Hubo otros economistas de la escuela clásica que también se refirieron a la codicia, al individualismo, al egoísmo, en alguna de sus obras. Para el economista francés Jean Baptiste Say (1767-1832), por ejemplo, si bien el interés egoísta de los hombres adolecía de insensatez, de ignorancia y de pasión, la propiedad privada, el libre mercado y la competencia eran instituciones que organizaban a una sociedad de individuos libres en donde sus “intereses egoístas” terminaban generando un “bienestar social” para todos. Otro tanto hizo el economista inglés David Ricardo (1772-1823) en su ensayo “On the principles of political economy and taxation” (Principios de economía política y tributación), en el cual justificaba el egocentrismo de los empresarios al dar por hecho que era necesario que éstos sólo abonasen a sus trabajadores salarios suficientes para que sobrevivieran y se reprodujeran dadas “las dificultades que suponen los costes de producción (incluyendo mano de obra) para el comercio internacional”.


Casi medio siglo más tarde, en una publicación editada en París bajo el nombre
“Deutsch-französische jahrbücher” (Anales franco-alemanes), aparecía un texto lapidario: “El derecho humano de la propiedad privada es el derecho a disfrutar y disponer de los propios bienes a su antojo, prescindiendo de los otros hombres, independientemente de la sociedad; es el derecho del egoísmo. Aquella libertad individual, al igual que esta aplicación suya, constituye el fundamento de la sociedad burguesa”. El título del ensayo era “Zur judenfrage” (Sobre la cuestión judía) y su autor el sociólogo, economista y filósofo alemán Karl Marx (1818-1883).
Así como para uno de los mayores representantes de la escuela liberal francesa, el economista Frédéric Bastiat (1801-1850) -quien es considerado como uno de los mayores teóricos del liberalismo de la historia-, el Estado era “esa gran ficción mediante la cual todos intentan vivir a costa de los demás” y la tarea de quienes lo gobernaban debía limitarse a proteger las libertades y las propiedades de los ciudadanos, para el citado Marx “el Estado es siempre el Estado de la clase dominante”, y el gobierno “es el órgano de la sociedad para el mantenimiento del orden social”. Por otro lado, en sus “Sophismes économiques” (Sofismas económicos), con respecto a los salarios Bastiat sencillamente señalaba que “cuando dos obreros corren hacia un amo, los salarios bajan; y en sentido inverso, suben cuando dos amos corren hacia un obrero”. En cambio para Marx la situación era mucho más compleja. En “Kritik des Gothaer Programms” (Crítica al Programa de Gotha) afirmaba que “el ser humano que no posee otra propiedad que su fuerza de trabajo debe, en todas las situaciones de sociedad y cultura, ser esclavo de otros seres humanos que se han hecho dueños de las condiciones materiales del trabajo. Sólo puede trabajar con su permiso, por lo tanto, sólo puede vivir con su permiso”.

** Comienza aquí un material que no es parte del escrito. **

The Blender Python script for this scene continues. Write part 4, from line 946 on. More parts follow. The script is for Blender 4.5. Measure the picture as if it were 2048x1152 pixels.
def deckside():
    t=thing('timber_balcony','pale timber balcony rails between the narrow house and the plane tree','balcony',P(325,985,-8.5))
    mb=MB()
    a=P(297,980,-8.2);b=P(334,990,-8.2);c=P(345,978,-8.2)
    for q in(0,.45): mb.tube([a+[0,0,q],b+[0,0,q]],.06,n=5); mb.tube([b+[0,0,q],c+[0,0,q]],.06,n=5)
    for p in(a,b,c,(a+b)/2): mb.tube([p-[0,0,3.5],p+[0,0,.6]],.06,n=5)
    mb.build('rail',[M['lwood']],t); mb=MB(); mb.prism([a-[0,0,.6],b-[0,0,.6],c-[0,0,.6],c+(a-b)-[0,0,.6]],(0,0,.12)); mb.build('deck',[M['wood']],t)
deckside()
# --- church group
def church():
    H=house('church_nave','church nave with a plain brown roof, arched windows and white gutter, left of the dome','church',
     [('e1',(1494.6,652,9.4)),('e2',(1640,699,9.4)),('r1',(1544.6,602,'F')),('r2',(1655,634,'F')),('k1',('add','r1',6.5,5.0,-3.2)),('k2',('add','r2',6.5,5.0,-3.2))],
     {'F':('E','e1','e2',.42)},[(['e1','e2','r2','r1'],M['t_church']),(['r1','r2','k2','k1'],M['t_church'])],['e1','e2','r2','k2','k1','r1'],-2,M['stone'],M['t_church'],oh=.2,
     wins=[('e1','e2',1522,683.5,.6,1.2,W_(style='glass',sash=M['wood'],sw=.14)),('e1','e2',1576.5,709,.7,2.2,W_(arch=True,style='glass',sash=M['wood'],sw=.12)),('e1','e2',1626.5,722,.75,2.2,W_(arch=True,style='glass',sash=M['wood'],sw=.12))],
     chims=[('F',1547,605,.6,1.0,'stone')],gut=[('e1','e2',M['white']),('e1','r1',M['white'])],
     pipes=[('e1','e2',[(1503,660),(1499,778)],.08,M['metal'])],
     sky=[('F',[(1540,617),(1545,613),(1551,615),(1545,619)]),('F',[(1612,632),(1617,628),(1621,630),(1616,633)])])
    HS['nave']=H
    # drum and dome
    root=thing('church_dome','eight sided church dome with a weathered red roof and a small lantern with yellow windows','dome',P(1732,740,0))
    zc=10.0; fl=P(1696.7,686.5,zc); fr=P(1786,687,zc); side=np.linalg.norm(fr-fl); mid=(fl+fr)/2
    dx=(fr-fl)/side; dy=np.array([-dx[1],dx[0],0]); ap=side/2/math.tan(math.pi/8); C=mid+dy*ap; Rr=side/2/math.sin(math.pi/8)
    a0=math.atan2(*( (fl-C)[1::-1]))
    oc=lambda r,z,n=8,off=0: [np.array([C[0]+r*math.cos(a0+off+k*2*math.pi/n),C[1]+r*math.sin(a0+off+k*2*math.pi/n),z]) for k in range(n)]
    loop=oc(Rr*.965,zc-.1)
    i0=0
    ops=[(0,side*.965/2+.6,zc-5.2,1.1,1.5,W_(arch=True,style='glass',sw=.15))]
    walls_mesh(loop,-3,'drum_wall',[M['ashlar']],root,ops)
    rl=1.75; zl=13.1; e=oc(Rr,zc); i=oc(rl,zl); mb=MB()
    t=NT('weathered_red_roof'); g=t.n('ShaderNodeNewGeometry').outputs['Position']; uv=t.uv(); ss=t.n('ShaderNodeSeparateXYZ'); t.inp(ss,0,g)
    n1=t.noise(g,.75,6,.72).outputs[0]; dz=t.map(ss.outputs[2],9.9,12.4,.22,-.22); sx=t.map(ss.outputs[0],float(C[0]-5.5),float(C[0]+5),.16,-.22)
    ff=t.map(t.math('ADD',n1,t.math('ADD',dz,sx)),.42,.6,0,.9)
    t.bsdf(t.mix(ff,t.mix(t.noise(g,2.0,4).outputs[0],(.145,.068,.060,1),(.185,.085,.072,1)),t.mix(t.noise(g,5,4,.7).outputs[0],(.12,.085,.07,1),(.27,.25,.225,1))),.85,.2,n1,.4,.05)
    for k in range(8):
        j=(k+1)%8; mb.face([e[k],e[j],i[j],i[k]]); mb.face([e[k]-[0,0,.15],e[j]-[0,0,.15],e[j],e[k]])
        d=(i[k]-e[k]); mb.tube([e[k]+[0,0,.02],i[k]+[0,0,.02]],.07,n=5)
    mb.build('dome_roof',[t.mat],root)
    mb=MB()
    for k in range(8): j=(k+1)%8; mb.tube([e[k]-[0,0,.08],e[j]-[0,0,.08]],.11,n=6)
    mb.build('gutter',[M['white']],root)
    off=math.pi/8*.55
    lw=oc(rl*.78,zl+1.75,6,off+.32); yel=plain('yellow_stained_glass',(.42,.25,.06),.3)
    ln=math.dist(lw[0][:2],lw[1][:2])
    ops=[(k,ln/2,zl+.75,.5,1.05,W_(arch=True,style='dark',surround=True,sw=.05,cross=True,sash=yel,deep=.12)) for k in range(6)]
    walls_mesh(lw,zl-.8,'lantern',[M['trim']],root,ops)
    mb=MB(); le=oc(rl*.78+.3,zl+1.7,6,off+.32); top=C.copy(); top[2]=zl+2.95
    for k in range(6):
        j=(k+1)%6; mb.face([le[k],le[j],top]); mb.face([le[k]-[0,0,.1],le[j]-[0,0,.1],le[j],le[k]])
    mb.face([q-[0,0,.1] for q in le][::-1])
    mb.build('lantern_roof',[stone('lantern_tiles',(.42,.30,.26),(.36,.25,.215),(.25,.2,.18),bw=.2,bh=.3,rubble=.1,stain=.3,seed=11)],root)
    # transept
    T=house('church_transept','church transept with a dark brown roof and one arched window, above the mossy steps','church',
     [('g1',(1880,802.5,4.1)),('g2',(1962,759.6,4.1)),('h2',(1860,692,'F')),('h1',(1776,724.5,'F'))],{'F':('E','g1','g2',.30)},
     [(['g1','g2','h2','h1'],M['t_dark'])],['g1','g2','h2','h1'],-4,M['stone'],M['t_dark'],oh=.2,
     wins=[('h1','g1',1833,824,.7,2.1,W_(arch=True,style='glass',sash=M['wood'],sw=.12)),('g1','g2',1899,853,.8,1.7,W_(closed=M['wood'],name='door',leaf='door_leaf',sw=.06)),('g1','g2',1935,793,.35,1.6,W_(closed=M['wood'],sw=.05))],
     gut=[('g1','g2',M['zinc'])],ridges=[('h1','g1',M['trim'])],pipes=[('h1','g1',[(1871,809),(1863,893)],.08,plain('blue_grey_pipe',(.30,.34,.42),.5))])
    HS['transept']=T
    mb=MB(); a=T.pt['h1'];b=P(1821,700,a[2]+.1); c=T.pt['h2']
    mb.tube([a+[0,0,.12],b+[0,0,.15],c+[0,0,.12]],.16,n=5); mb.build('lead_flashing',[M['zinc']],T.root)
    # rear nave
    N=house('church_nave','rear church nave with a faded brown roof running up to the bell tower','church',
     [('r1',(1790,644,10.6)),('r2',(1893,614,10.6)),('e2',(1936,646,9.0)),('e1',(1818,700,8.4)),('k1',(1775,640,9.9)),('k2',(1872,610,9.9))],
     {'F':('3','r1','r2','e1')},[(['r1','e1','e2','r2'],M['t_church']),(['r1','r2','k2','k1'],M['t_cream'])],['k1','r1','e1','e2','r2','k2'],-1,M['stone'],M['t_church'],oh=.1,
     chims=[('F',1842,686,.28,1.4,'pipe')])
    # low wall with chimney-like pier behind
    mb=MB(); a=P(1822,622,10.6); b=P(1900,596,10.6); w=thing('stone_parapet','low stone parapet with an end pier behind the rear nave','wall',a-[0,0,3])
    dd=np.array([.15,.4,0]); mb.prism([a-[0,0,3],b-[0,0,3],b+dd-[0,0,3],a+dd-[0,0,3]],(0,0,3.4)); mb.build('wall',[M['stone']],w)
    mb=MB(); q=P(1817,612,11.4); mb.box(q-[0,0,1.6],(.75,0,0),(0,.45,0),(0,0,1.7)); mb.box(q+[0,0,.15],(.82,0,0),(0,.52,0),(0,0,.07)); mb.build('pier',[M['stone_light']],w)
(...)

También, en un pasaje de “La riqueza de las naciones”, Adam Smith analizó el conflicto de intereses entre capitalistas y obreros: “Los salarios corrientes del trabajo dependen del contrato establecido entre dos partes cuyos intereses no son, en modo alguno, idénticos. Los trabajadores desean obtener lo máximo posible, los patronos dar lo mínimo. Los primeros se unen para elevarlos, los segundos para rebajarlos. No es difícil, sin embargo, prever cuál de las partes vencerá en la disputa y forzará a la otra a aceptar sus condiciones. Los patronos, al ser menos en número, pueden unirse fácilmente, y además la ley lo autoriza, o al menos no lo prohíbe, mientras que prohíbe las uniones de los trabajadores. No tenemos leyes parlamentarias contra la asociación para rebajar los salarios; pero tenemos muchas contra las uniones tendientes a aumentarlos. Además, en tales confrontaciones los patronos pueden resistir durante mucho más tiempo. Un terrateniente, un colono, un comerciante o un fabricante pueden, normalmente, vivir un año o dos con los capitales que ya han adquirido, y sin tener que emplear a ningún trabajador. En cambio, muchos trabajadores no podrían subsistir una semana, unos pocos podrían hacerlo durante un mes, y un número escaso de ellos podría vivir durante un año sin empleo. A largo plazo, el trabajador es tan necesario para el patrono como éste lo es para él, pero la necesidad del patrono no es tan inmediata”.